Note-se que a mera ameaça de caducidade é geralmente considerada evento adverso pelos financiadores que costumam nessas situações travar todos os empréstimos (mesmo de capital de giro) para a concessionária. E isso pode levar à suspensão dos investimentos pela concessionária. Por isso, é possível que seguir em frente com um processo de caducidade leve, inclusive, à piora da prestação do serviço.

Se a expulsão sumária é juridicamente improvável e a intervenção direta do Estado na operação —que seria possível imediatamente, e que foi feita no passado no Grupo Rede e na CEMAR— é nesse caso indesejada pelos políticos (pois transferiria o risco de novos apagões diretamente para o colo do governo), o que resta? Resta a urgência do planejamento para o próximo ciclo.

Estamos perigosamente atrasados na modelagem da nova licitação de 2028. Em vez de vender a ilusão de uma troca imediata de operador, que a judicialização impedirá, o foco deveria estar na construção de um contrato moderno. É necessário mapear os custos de adaptação da rede —como o enterramento de fios em áreas críticas— e definir quem pagará essa conta, pois a resiliência climática tem um preço elevado que precisa ser equacionado entre tarifa e subsídio.

Além disso, caso se consiga por alguma mágica encerrar rapidamente o contrato de concessão, o que seria colocado no lugar dele?

O término do processo de caducidade contra a Enel será em vão sem que esteja adequadamente contratado um novo operador para a concessão. E isso requer tempo: levantar informações sobre o sistema, mapear as suas vulnerabilidades, definir soluções e custos, produzir documentos para uma nova licitação (os aditivos que a Aneel preparou para prorrogação de contratos não são um bom modelo), colocar tudo isso em consulta pública, aprovar nos órgãos de controle, nesse caso no TCU (Tribunal de Contas da União), e, por fim, realizar a licitação. Equívocos ou deficiências na condução desse processo afetarão negativamente a qualidade da prestação dos serviços pelo operador que assumir no lugar da Enel.

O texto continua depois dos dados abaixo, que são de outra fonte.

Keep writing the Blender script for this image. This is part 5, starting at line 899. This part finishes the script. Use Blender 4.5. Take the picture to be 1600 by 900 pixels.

A insistência na caducidade como panaceia de curto prazo serve como anestésico social, mas não resolve o problema físico da rede. Sem um levantamento detalhado dos ativos e sem um novo contrato que preveja obrigações claras de mitigação de desastres, corremos o risco de perpetuar a vulnerabilidade da infraestrutura, seja quem for o operador. A indignação é legítima, mas a solução exige menos voluntarismo punitivo e mais engenharia contratual. Do contrário, continuaremos à mercê do próximo temporal, com ou sem liminares judiciais.